§ **YOUR OBJECTIVE**
Which lines hold the word "picture"? Show each of them.

++++

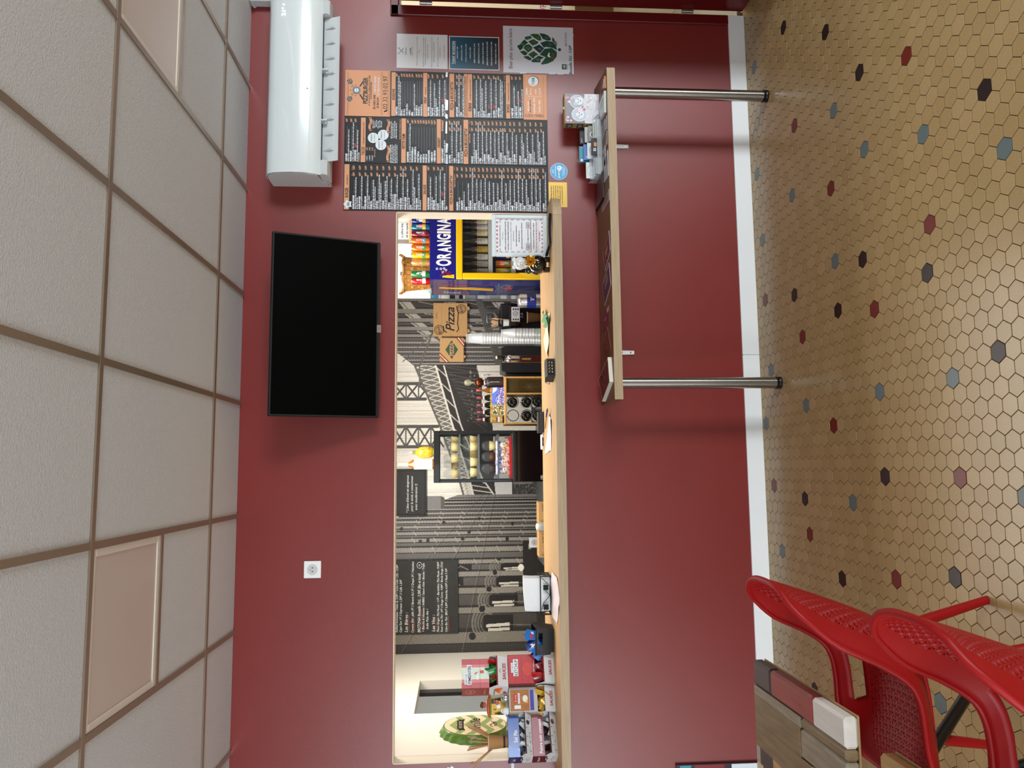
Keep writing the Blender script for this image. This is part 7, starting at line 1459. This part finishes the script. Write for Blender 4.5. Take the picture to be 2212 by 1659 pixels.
def spots(cols, n=14):
    def f(R_):
        for k in range(n): s, t = rr_.uniform(.03, .85), rr_.uniform(.03, .85); R_(s, t, s+rr_.uniform(.05, .13), t+rr_.uniform(.04, .12), C(rr_.choice(cols), .4), 2+k % 3)
    return f
def tlines(c, n=5, a=.15, b=.8):
    def f(R_):
        for k in range(n):
            s = a
            while s < b: w_ = rr_.uniform(.03, .1); R_(s, .2+.13*k, min(s+w_, b), .25+.13*k, C(c, .5), 2); s += w_+.02
    return f
flyer('leaflet', [(1.249, -.335), (1.135, -.358), (1.063, -.206), (1.183, -.150)], .0015, C('7a1f33', .35), LW, 'dark red leaflet with a round gold picture lying on the shelf', lambda R_: (spots(('6a5a58', '8a7a6c', '3a4a5a', 'a89070'), 16)(R_), R_(.3, .35, .7, .65, C('a8894e', .4), 4)))
flyer('leaflet', [(1.082, -.315), (.954, -.349), (.879, -.169), (1.010, -.116)], .0015, C('3a1f3c', .35), C('c9bfd2', .45), 'dark purple leaflet with pale border and white script on the shelf', lambda R_: (R_(.0, .0, .9, .08, C('a9a0ac', .4), 2), tlines('c9bcd0', 3, .25, .75)(R_)))
flyer('leaflet', [(.859, -.296), (.768, -.285), (.744, -.085), (.841, -.097)], .0015, C('6b2636', .35), C('8a4a54', .4), 'small maroon leaflet with a white curl between the purple and brownish leaflets', lambda R_: (R_(.0, .0, .3, .28, C('c0b6b8', .4), 2), R_(.35, .45, .7, .52, C('c9b0b4', .4), 2)))
flyer('leaflet', [(.758, -.222), (.626, -.309), (.545, -.140), (.666, -.085)], .0015, C('5e2622', .35), C('9a6a60', .4), 'brownish red food leaflet beside the thick menu booklet', spots(('7c3a2c', '8f5a40', '4a1a18', 'a88070'), 18))
flyer('menu_booklet', [(.577, -.315), (.445, -.348), (.362, -.130), (.492, -.039)], .020, C('4c1f16', .3), mat('page_edges', 'dcd6c6', .6), 'thick menu booklet with a dark food cover at the shelf end farthest from the door', spots(('7c3a20', '8f6a3c', '3a1a12', 'a8482c', '5f6a2a'), 22), 'booklet')
flyer('magazine', [(1.618, -.221), (1.461, -.245), (1.466, -.012), (1.615, -.022)], .010, C('3c1216', .3), C('1d1416', .5), 'dark red magazine lying near the wall beside the card holder', lambda R_: (R_(.0, .0, .5, .12, C('7c2a30', .3), 2), tlines('8a5a5c', 3, .3, .9)(R_)), 'magazine')
flyer('leaflet', [(1.682, -.355), (1.539, -.362), (1.546, -.239), (1.66, -.255)], .003, C('a9a6ac', .4), LW, 'pale grey leaflet near the shelf edge before the card holder', lambda R_: R_(.05, .1, .3, .5, C('5e4a4a', .4), 2))
flyer('leaflet', [(1.467, -.362), (1.405, -.365), (1.404, -.167), (1.444, -.158)], .0012, C('a38d8c', .5), LW, 'pinkish printed slip beside the dark red magazine', tlines('4a3a3c', 4))
flyer('leaflet', [(1.736, -.295), (1.628, -.295), (1.625, -.225), (1.730, -.228)], .003, C('b9ada6', .4), LW, 'beige leaflet with a dark emblem in front of the ornate oval cards', lambda R_: (R_(.3, .3, .6, .7, C('7a6a66', .4), 2), R_(.65, .2, .9, .35, C('4a4446', .4), 2)))
flyer('leaflet', [(1.881, -.300), (1.813, -.303), (1.798, -.222), (1.876, -.222)], .002, C('8a7a80', .4), LW, 'small mauve printed card in front of the silver business cards', spots(('b0a8ac', '6a5a64'), 8), 'leaflet')
flyer('leaflet', [(1.793, -.352), (1.719, -.346), (1.721, -.298), (1.785, -.305)], .0015, C('a79a8c', .4), LW, 'small pale card at the shelf edge before the black orange cards', tlines('6a5a54', 3), 'leaflet')
flyer('leaflet', [(1.876, -.352), (1.800, -.352), (1.815, -.312), (1.868, -.310)], .0015, C('8f8478', .4), LW, 'small brown grey card at the shelf edge before the silver cards', spots(('b8a890', '6a6058'), 6), 'leaflet')
flyer('brochure_stack', [(2.018, -.345), (1.900, -.336), (1.913, -.222), (2.010, -.200)], .012, C('a8b0a6', .3), C('c9cdca', .45), 'stack of pale green glossy brochures in front of the puppy box', tlines('8f988c', 3), 'brochures')
flyer('leaflet', [(2.023, -.231), (2.030, -.352), (2.098, -.350), (2.128, -.250)], .010, C('7c3f1e', .4), C('b5723a', .5), 'orange brown booklet at the shelf end nearest the door', lambda R_: R_(.1, .1, .9, .3, C('3a241c', .4), 2), 'booklet')
flyer('leaflet', [(2.035, -.340), (2.075, -.362), (2.088, -.340), (2.050, -.300)], .002, C('c4c2ca', .4), LW, 'narrow white leaflet on the orange brown booklet', tlines('5a5054', 2), 'leaflet', SZ+.0112)
#@@FURN
# ------------------------------------------------------------------ tables and chairs at the left
WOODS = {k: mat('plank_'+k, c, .42, noise=n_, nscale=7, stretch=(10, 1.2, 4), bump=.08, bscale=60) for k, c, n_ in (('charcoal', '453d3b', .12), ('red', '93403a', .18), ('white', 'd6d1c9', .05), ('brown', '7d694c', .22), ('tan', 'b08d5b', .28), ('grey', '8d8270', .20), ('cream', 'c9b896', .15), ('ash', '9d968a', .15))}
TBM = mat('table_black', '0a0b0c', .25, coat=.3)
def table(name, x1, y0, y1, layout, label):
    e = empty(name, (x1-.35, (y0+y1)/2, 0), 0, label, 'table', 'patchwork wood tables'); hy = (y1-y0)/2; x = .35
    for w, segs in layout:
        y = hy
        for ln, col in segs:
            yb = max(-hy, y-ln) if (ln, col) != segs[-1] else -hy
            mb = MB(); ed = .012 if (x > .34 or yb <= -hy+.001) else .0012
            if ed > .01:
                # edge planks carry the rounded nose of the top
                pr = []; xr = x if x > .34 else None
                mb.box(x-w+.0003, x-.0003 if x <= .34 else x, yb+.0003 if yb > -hy else yb, y-.0003, .714, .750, WOODS[col], .0075 if True else 0)
            else: mb.box(x-w+.0003, x-.0003, yb+.0003, y-.0003, .716, .750, WOODS[col], .001)
            mb.build('plank', e); y = yb
            if y <= -hy+1e-4: break
        x -= w
    mb = MB(); mb.box(-.345, .352, -hy+.004, hy-.004, .7085, .7138, C('a2845c', .6), .002); mb.build('underboard', e)
    mb = MB(); mb.tube([(0, 0, .36), (0, 0, .705)], .032, TBM, 16); mb.box(-.20, .20, -.20, .20, .700, .708, TBM); mb.build('column', e)
    for sx in (-1, 1):
        for sy in (-1, 1): mb = MB(); mb.tube([(0, 0, .46), (sx*.10, sy*.10, .30), (sx*.27, sy*.27, .014)], .019, TBM, 12); mb.lathe([(.021, 0), (.021, .012)], sx*.272, sy*.272, BLK, 12); mb.build('leg', e)
    return e
LY = [(.078, [(.135, 'charcoal'), (.285, 'red'), (.3, 'white')]), (.030, [(.34, 'grey'), (.4, 'brown')]), (.082, [(.335, 'brown'), (.4, 'grey')]), (.075, [(.40, 'brown'), (.03, 'cream'), (.3, 'red')]), (.050, [(.03, 'ash'), (.10, 'charcoal'), (.2, 'tan'), (.3, 'ash')]), (.078, [(.05, 'cream'), (.13, 'charcoal'), (.17, 'tan'), (.3, 'red')]), (.060, [(.12, 'grey'), (.2, 'cream'), (.4, 'brown')]), (.070, [(.2, 'brown'), (.15, 'charcoal'), (.4, 'tan')]), (.08, [(.3, 'red'), (.4, 'grey')]), (.097, [(.25, 'tan'), (.4, 'brown')])]
table('patchwork_table', -.622, -2.292, -1.690, LY, 'patchwork wood table with a white corner plank, nearest the red wall')
LY2 = [(.078, [(.20, 'tan'), (.2, 'brown'), (.3, 'charcoal')]), (.06, [(.15, 'cream'), (.25, 'red'), (.3, 'grey')]), (.08, [(.3, 'brown'), (.4, 'tan')]), (.07, [(.2, 'grey'), (.2, 'charcoal'), (.3, 'cream')]), (.09, [(.25, 'red'), (.4, 'brown')]), (.08, [(.3, 'tan'), (.4, 'ash')]), (.10, [(.2, 'brown'), (.4, 'red')]), (.142, [(.3, 'grey'), (.4, 'tan')])]
table('patchwork_table', -.650, -3.045, -2.445, LY2, 'patchwork wood table with a tan corner plank, farther from the wall, mostly cut off')
CHR_ = mat('chair_red', '9c0c11', .44, bump=.05, bscale=300, spec=.4)
CE = [(-.340,.840,-.318,.834,.120), (-.337,.827,-.286,.822,.160), (-.326,.790,-.252,.792,.193), (-.303,.72,-.197,.725,.222), (-.272,.63,-.153,.63,.242), (-.242,.555,-.108,.56,.252), (-.205,.49,-.06,.534,.255), (-.145,.45,.0,.526,.255), (-.06,.436,.06,.523,.254), (.06,.436,.12,.512,.250), (.165,.446,.18,.488,.242), (.225,.447,.228,.452,.232), (.250,.428,.248,.428,.226)]
ST = [(x, z, w, xe-x, ze-z) for x, z, xe, ze, w in CE]
def interp_st(t):
    n = len(ST)-1; f = min(max(t*n, 0), n-1e-6); i = int(f); u = f-i
    P0, P1, P2, P3 = (np.array(ST[max(0, min(n, i+k))]) for k in (-1, 0, 1, 2))
    return .5*((2*P1)+(-P0+P2)*u+(2*P0-5*P1+4*P2-P3)*u*u+(-P0+3*P1-3*P2+P3)*u**3)
def shell_pt(s, t):
    x, z, w, ex, ez = interp_st(t); k = abs(s)**2.7
    return Vector((x+ex*k, w*s*(1-.10*k*min(1, ex*6)), z+ez*k))
def chair_shell():
    NS, NT = 36, 66; S = [-1+2*i/NS for i in range(NS+1)]; vs = []; fs = []
    for j in range(NT+1):
        for s in S: vs.append(shell_pt(s, j/NT))
    N1 = NS+1
    for j in range(NT):
        t = (j+.5)/NT
        for i in range(NS):
            s = abs((S[i]+S[i+1])/2); q = (j*N1+i, j*N1+i+1, (j+1)*N1+i+1, (j+1)*N1+i)
            if .66 < s < .85 and .455 < t < .715: continue
            hole = (.10 < t < .44 and s < .80) or (.52 < t < .86 and s < .60)
            if hole and (i+j) % 1 == 0:
                a, b, c, d = (Vector(vs[k]) for k in q); tris = ((0,1,2), (0,2,3)) if (i+j) % 2 else ((0,1,3), (1,2,3))
                for tr in tris:
                    p = [Vector(vs[q[k]]) for k in tr]; cen = (p[0]+p[1]+p[2])/3; kf = .70 if t < .46 else .42; b0 = len(vs)
                    for pt in p: vs.append(cen+(pt-cen)*kf)
                    for k in range(3): fs.append((q[tr[k]], q[tr[(k+1) % 3]], b0+(k+1) % 3, b0+k))
            else: fs.append(q)
    me = bpy.data.meshes.new('shell'); me.from_pydata([tuple(v) for v in vs], [], fs); me.polygons.foreach_set('use_smooth', [True]*len(fs)); me.materials.append(CHR_)
    o = bpy.data.objects.new('shell', me); COL.objects.link(o); md = o.modifiers.new('s', 'SOLIDIFY'); md.thickness = .010; md.offset = 0
    dg = bpy.context.evaluated_depsgraph_get(); m2 = bpy.data.meshes.new_from_object(o.evaluated_get(dg)); o.modifiers.clear(); o.data = m2; m2.name = 'shell'
    return o
def make_chair(loc, rz, label):
    e = empty('plastic_chair', loc, rz, label, 'chair', 'red plastic chairs at the tables'); o = chair_shell(); o.parent = e; o.name = 'shell'
    rim = [shell_pt(1, t/40) for t in range(41)]+[shell_pt(1-2*k/14, 1) for k in range(1, 14)]+[shell_pt(-1, 1-t/40) for t in range(41)]+[shell_pt(-1+2*k/14, 0) for k in range(1, 14)]
    mb = MB(); mb.tube(rim, .0085, CHR_, 8, True); mb.build('rim', e)
    for sx, xt, xf in ((-1, -.13, -.225), (1, .15, .225)):
        for sy in (-1, 1): mb = MB(); mb.tube([(xt, sy*.17, .436), ((xt+xf)/2, sy*.213, .22), (xf, sy*.245, .004)], [.020, .0175, .0135], CHR_, 14); mb.lathe([(.014, 0), (.014, .005)], xf, sy*.245, C('7a1014', .5), 12); mb.build('leg', e)
    return e
ch = make_chair((-.660, -2.030, 0), PI, 'red perforated plastic chair, the one nearer the wall')
c2 = dup(ch); c2.location = (-.630, -2.745, 0); c2['label'] = 'red perforated plastic chair, the one farther from the wall, cut off by the frame'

++++

§ **THE COMPLETED TASK**
Keep writing the Blender script for this image. This is part 7, starting at line 1459. This part finishes the script. Write for Blender 4.5. Take the picture to be 2212 by 1659 pixels.
flyer('leaflet', [(1.249, -.335), (1.135, -.358), (1.063, -.206), (1.183, -.150)], .0015, C('7a1f33', .35), LW, 'dark red leaflet with a round gold picture lying on the shelf', lambda R_: (spots(('6a5a58', '8a7a6c', '3a4a5a', 'a89070'), 16)(R_), R_(.3, .35, .7, .65, C('a8894e', .4), 4)))